# Start of Exercise data
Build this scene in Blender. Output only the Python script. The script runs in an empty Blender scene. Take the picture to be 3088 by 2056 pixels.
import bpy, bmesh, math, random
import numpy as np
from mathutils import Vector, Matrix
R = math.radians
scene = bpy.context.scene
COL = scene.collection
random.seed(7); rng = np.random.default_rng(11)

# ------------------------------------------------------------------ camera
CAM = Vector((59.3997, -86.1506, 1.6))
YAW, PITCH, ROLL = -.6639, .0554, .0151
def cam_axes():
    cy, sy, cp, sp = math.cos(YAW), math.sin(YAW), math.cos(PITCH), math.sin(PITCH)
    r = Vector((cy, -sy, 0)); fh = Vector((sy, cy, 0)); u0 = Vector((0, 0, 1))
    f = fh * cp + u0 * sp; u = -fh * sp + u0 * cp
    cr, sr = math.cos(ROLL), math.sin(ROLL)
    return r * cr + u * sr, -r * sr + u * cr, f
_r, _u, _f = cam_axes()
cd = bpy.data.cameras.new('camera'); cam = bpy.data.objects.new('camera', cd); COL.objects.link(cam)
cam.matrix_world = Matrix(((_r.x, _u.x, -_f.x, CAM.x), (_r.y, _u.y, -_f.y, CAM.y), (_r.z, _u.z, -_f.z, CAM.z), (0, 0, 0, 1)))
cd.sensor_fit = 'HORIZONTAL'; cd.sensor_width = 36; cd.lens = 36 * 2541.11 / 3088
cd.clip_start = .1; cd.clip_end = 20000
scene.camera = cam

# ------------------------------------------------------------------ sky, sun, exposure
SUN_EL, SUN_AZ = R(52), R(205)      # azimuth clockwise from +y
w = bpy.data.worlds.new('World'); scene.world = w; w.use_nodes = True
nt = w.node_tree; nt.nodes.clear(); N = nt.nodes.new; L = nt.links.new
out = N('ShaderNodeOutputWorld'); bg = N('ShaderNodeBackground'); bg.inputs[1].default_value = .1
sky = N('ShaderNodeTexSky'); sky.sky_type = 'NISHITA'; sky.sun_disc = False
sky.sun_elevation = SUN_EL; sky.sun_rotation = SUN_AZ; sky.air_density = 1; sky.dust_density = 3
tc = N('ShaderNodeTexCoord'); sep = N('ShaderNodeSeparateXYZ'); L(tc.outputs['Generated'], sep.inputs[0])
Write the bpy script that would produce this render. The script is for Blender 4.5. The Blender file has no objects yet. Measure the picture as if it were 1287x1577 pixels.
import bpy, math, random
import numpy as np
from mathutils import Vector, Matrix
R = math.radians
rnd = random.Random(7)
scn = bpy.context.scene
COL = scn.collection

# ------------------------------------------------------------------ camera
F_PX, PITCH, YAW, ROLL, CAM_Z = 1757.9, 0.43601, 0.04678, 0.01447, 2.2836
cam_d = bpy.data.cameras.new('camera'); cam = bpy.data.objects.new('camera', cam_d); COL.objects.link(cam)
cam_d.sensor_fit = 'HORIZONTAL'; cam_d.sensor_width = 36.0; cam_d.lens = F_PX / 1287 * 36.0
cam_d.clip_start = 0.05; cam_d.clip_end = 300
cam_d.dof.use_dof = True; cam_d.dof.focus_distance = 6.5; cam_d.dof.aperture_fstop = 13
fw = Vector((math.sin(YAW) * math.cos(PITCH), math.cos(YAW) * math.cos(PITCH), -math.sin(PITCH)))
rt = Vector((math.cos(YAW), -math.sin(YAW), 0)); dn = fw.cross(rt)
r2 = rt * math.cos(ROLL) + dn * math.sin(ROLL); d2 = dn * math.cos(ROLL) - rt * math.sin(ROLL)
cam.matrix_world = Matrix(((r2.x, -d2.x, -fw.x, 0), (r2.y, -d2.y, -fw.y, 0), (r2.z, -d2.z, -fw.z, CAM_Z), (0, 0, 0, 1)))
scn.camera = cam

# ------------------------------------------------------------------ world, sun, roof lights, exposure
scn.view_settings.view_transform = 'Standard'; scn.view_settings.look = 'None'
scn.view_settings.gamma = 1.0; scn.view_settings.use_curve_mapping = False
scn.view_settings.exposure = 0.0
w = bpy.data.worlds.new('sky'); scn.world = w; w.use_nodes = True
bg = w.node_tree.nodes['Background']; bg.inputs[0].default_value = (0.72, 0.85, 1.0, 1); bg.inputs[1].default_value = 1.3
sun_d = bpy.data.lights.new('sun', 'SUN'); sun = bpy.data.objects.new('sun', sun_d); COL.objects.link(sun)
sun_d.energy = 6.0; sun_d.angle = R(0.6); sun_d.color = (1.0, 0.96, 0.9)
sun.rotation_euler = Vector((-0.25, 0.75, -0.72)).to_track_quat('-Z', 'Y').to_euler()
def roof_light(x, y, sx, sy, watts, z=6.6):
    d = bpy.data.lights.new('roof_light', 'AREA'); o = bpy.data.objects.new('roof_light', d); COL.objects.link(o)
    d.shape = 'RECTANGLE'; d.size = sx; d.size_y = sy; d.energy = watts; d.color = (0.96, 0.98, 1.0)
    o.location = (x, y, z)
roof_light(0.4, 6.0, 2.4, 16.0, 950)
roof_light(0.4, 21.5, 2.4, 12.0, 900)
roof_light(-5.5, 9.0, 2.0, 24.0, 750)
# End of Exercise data
Exercise goal: Recopy the whole listing exactly.

Solution:
Build this scene in Blender. Output only the Python script. The script runs in an empty Blender scene. Take the picture to be 3088 by 2056 pixels.
import bpy, bmesh, math, random
import numpy as np
from mathutils import Vector, Matrix
R = math.radians
scene = bpy.context.scene
COL = scene.collection
random.seed(7); rng = np.random.default_rng(11)

# ------------------------------------------------------------------ camera
CAM = Vector((59.3997, -86.1506, 1.6))
YAW, PITCH, ROLL = -.6639, .0554, .0151
def cam_axes():
    cy, sy, cp, sp = math.cos(YAW), math.sin(YAW), math.cos(PITCH), math.sin(PITCH)
    r = Vector((cy, -sy, 0)); fh = Vector((sy, cy, 0)); u0 = Vector((0, 0, 1))
    f = fh * cp + u0 * sp; u = -fh * sp + u0 * cp
    cr, sr = math.cos(ROLL), math.sin(ROLL)
    return r * cr + u * sr, -r * sr + u * cr, f
_r, _u, _f = cam_axes()
cd = bpy.data.cameras.new('camera'); cam = bpy.data.objects.new('camera', cd); COL.objects.link(cam)
cam.matrix_world = Matrix(((_r.x, _u.x, -_f.x, CAM.x), (_r.y, _u.y, -_f.y, CAM.y), (_r.z, _u.z, -_f.z, CAM.z), (0, 0, 0, 1)))
cd.sensor_fit = 'HORIZONTAL'; cd.sensor_width = 36; cd.lens = 36 * 2541.11 / 3088
cd.clip_start = .1; cd.clip_end = 20000
scene.camera = cam

# ------------------------------------------------------------------ sky, sun, exposure
SUN_EL, SUN_AZ = R(52), R(205)      # azimuth clockwise from +y
w = bpy.data.worlds.new('World'); scene.world = w; w.use_nodes = True
nt = w.node_tree; nt.nodes.clear(); N = nt.nodes.new; L = nt.links.new
out = N('ShaderNodeOutputWorld'); bg = N('ShaderNodeBackground'); bg.inputs[1].default_value = .1
sky = N('ShaderNodeTexSky'); sky.sky_type = 'NISHITA'; sky.sun_disc = False
sky.sun_elevation = SUN_EL; sky.sun_rotation = SUN_AZ; sky.air_density = 1; sky.dust_density = 3
tc = N('ShaderNodeTexCoord'); sep = N('ShaderNodeSeparateXYZ'); L(tc.outputs['Generated'], sep.inputs[0])
Write the bpy script that would produce this render. The script is for Blender 4.5. The Blender file has no objects yet. Measure the picture as if it were 1287x1577 pixels.
import bpy, math, random
import numpy as np
from mathutils import Vector, Matrix
R = math.radians
rnd = random.Random(7)
scn = bpy.context.scene
COL = scn.collection

# ------------------------------------------------------------------ camera
F_PX, PITCH, YAW, ROLL, CAM_Z = 1757.9, 0.43601, 0.04678, 0.01447, 2.2836
cam_d = bpy.data.cameras.new('camera'); cam = bpy.data.objects.new('camera', cam_d); COL.objects.link(cam)
cam_d.sensor_fit = 'HORIZONTAL'; cam_d.sensor_width = 36.0; cam_d.lens = F_PX / 1287 * 36.0
cam_d.clip_start = 0.05; cam_d.clip_end = 300
cam_d.dof.use_dof = True; cam_d.dof.focus_distance = 6.5; cam_d.dof.aperture_fstop = 13
fw = Vector((math.sin(YAW) * math.cos(PITCH), math.cos(YAW) * math.cos(PITCH), -math.sin(PITCH)))
rt = Vector((math.cos(YAW), -math.sin(YAW), 0)); dn = fw.cross(rt)
r2 = rt * math.cos(ROLL) + dn * math.sin(ROLL); d2 = dn * math.cos(ROLL) - rt * math.sin(ROLL)
cam.matrix_world = Matrix(((r2.x, -d2.x, -fw.x, 0), (r2.y, -d2.y, -fw.y, 0), (r2.z, -d2.z, -fw.z, CAM_Z), (0, 0, 0, 1)))
scn.camera = cam

# ------------------------------------------------------------------ world, sun, roof lights, exposure
scn.view_settings.view_transform = 'Standard'; scn.view_settings.look = 'None'
scn.view_settings.gamma = 1.0; scn.view_settings.use_curve_mapping = False
scn.view_settings.exposure = 0.0
w = bpy.data.worlds.new('sky'); scn.world = w; w.use_nodes = True
bg = w.node_tree.nodes['Background']; bg.inputs[0].default_value = (0.72, 0.85, 1.0, 1); bg.inputs[1].default_value = 1.3
sun_d = bpy.data.lights.new('sun', 'SUN'); sun = bpy.data.objects.new('sun', sun_d); COL.objects.link(sun)
sun_d.energy = 6.0; sun_d.angle = R(0.6); sun_d.color = (1.0, 0.96, 0.9)
sun.rotation_euler = Vector((-0.25, 0.75, -0.72)).to_track_quat('-Z', 'Y').to_euler()
def roof_light(x, y, sx, sy, watts, z=6.6):
    d = bpy.data.lights.new('roof_light', 'AREA'); o = bpy.data.objects.new('roof_light', d); COL.objects.link(o)
    d.shape = 'RECTANGLE'; d.size = sx; d.size_y = sy; d.energy = watts; d.color = (0.96, 0.98, 1.0)
    o.location = (x, y, z)
roof_light(0.4, 6.0, 2.4, 16.0, 950)
roof_light(0.4, 21.5, 2.4, 12.0, 900)
roof_light(-5.5, 9.0, 2.0, 24.0, 750)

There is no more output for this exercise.